STATED GOAL → The lines to reproduce run from the first one through the line containing "SUN_A, SUN_E = math.radians(32), math.radians(43)". Reproduce them exactly.

DATASET SECTION →
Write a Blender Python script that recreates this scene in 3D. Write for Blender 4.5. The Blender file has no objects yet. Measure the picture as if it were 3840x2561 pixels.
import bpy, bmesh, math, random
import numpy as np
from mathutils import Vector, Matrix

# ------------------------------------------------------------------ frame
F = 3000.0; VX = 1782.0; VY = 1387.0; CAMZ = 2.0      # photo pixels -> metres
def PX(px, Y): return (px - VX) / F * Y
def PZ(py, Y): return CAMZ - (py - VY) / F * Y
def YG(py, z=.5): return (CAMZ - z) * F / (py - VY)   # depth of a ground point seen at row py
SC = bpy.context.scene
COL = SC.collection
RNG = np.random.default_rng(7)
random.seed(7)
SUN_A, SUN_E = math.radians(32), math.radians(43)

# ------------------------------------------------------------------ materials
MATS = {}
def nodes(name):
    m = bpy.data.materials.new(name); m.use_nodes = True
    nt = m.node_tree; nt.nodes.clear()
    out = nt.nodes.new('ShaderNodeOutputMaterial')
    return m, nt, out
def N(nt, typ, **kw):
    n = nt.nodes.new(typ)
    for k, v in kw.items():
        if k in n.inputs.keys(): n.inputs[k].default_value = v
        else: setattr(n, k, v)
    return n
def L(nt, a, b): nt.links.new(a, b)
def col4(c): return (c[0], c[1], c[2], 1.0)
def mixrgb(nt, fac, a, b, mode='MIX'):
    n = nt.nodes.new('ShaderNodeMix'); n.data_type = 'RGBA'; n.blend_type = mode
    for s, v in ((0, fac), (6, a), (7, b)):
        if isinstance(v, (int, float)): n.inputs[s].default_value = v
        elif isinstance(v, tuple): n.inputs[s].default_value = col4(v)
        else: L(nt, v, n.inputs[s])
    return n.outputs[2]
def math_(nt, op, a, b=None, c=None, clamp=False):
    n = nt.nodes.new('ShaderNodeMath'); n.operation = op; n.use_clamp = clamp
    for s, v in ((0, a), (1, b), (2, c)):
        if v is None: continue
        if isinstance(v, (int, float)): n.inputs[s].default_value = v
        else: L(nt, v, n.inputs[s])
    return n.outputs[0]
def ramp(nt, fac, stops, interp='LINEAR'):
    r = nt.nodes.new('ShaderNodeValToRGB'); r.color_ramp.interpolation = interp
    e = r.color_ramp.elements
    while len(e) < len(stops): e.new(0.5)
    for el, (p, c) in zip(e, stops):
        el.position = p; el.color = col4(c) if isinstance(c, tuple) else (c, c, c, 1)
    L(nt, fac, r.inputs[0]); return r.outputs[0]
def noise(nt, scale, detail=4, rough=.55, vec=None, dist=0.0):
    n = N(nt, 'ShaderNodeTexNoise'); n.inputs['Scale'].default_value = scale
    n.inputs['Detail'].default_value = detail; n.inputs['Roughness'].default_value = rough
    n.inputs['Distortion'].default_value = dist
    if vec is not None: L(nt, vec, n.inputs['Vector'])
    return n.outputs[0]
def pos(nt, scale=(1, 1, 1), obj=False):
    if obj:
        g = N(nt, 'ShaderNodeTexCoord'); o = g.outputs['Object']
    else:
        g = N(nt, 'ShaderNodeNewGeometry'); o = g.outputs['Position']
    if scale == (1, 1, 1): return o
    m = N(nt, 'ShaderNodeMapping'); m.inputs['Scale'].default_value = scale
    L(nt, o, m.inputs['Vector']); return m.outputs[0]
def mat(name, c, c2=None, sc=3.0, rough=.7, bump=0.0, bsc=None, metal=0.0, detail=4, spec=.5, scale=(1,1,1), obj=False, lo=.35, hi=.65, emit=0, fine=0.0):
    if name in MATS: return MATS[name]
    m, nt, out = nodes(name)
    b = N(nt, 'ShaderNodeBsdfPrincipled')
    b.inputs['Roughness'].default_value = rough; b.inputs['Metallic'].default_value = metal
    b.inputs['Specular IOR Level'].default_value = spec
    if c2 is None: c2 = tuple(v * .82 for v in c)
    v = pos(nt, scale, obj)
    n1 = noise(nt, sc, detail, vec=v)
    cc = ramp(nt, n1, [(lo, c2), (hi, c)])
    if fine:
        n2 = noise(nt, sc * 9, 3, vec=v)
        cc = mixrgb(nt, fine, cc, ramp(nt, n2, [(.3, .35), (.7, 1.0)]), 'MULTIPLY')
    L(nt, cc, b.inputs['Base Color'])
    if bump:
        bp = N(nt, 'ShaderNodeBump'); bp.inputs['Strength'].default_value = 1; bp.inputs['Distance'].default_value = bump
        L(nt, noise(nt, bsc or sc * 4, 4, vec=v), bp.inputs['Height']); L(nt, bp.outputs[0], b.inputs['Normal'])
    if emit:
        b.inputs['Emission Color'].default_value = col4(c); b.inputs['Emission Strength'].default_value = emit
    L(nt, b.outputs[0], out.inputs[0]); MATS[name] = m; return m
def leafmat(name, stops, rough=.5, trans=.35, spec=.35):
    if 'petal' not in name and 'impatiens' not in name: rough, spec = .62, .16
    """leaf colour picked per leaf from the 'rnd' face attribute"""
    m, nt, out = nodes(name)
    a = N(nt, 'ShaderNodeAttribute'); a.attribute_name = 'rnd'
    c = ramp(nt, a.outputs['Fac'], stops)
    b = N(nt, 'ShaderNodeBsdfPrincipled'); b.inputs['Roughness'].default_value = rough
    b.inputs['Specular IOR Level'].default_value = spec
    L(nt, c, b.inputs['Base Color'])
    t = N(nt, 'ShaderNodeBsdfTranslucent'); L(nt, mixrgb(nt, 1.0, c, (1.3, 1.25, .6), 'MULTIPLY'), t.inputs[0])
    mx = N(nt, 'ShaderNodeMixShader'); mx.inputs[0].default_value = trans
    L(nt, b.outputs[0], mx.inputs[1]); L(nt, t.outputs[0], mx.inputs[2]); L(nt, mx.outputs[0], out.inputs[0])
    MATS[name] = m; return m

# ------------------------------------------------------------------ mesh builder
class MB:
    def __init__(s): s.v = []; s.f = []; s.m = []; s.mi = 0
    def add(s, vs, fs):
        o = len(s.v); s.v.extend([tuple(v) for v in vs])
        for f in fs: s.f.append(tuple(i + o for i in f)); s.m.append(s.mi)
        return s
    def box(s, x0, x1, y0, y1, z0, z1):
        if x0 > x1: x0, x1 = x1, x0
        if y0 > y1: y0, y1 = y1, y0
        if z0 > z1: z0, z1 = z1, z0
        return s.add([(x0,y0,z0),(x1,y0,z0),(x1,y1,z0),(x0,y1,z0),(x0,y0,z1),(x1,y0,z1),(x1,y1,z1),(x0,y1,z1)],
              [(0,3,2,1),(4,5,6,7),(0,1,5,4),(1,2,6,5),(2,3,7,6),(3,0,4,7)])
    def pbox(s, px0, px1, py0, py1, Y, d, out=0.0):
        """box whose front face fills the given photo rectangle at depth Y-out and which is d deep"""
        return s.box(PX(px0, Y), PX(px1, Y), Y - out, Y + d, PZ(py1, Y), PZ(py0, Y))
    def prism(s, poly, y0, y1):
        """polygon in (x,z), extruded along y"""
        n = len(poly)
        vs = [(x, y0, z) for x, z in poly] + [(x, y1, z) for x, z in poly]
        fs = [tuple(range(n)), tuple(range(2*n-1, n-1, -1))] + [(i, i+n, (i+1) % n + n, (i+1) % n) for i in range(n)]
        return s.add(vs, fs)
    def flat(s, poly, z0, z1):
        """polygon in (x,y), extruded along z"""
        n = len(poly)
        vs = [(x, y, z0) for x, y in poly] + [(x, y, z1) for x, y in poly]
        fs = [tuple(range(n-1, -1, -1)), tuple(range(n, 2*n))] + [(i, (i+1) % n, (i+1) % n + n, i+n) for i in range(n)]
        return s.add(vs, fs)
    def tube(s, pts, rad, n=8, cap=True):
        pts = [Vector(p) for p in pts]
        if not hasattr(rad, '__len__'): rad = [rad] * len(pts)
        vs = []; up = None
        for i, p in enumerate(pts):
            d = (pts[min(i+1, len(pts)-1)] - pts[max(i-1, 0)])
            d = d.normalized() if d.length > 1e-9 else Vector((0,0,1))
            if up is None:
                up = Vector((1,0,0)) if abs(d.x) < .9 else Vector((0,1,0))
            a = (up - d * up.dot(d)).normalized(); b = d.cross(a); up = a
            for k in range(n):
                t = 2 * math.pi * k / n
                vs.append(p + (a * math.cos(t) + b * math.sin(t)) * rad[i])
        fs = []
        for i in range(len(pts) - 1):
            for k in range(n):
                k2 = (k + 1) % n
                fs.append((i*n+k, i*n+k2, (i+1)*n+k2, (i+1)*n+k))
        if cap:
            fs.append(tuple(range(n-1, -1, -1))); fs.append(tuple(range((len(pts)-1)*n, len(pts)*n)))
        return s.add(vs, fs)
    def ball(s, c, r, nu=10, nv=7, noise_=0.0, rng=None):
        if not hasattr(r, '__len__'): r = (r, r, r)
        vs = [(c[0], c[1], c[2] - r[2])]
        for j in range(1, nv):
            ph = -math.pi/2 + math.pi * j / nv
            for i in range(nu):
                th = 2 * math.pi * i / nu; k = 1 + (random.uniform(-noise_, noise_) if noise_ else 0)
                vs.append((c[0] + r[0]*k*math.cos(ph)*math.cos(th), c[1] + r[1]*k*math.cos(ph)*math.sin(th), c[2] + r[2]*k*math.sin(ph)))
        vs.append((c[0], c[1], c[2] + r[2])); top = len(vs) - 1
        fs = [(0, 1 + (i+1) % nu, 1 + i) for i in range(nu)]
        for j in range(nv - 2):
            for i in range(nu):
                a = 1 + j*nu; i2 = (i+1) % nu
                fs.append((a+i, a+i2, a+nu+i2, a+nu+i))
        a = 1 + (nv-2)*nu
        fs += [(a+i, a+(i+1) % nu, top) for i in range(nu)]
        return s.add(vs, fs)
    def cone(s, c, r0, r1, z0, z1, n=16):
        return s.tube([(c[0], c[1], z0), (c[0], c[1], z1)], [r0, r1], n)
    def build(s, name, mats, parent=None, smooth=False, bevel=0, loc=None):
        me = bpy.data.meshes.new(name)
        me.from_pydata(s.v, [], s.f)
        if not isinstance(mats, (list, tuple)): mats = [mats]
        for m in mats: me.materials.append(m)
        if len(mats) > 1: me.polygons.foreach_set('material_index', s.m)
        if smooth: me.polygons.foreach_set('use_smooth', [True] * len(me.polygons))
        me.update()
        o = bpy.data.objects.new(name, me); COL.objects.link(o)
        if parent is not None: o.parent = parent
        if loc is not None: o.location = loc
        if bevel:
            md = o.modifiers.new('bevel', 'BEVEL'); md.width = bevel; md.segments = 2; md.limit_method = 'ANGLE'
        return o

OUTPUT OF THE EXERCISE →
Write a Blender Python script that recreates this scene in 3D. Write for Blender 4.5. The Blender file has no objects yet. Measure the picture as if it were 3840x2561 pixels.
import bpy, bmesh, math, random
import numpy as np
from mathutils import Vector, Matrix

# ------------------------------------------------------------------ frame
F = 3000.0; VX = 1782.0; VY = 1387.0; CAMZ = 2.0      # photo pixels -> metres
def PX(px, Y): return (px - VX) / F * Y
def PZ(py, Y): return CAMZ - (py - VY) / F * Y
def YG(py, z=.5): return (CAMZ - z) * F / (py - VY)   # depth of a ground point seen at row py
SC = bpy.context.scene
COL = SC.collection
RNG = np.random.default_rng(7)
random.seed(7)
SUN_A, SUN_E = math.radians(32), math.radians(43)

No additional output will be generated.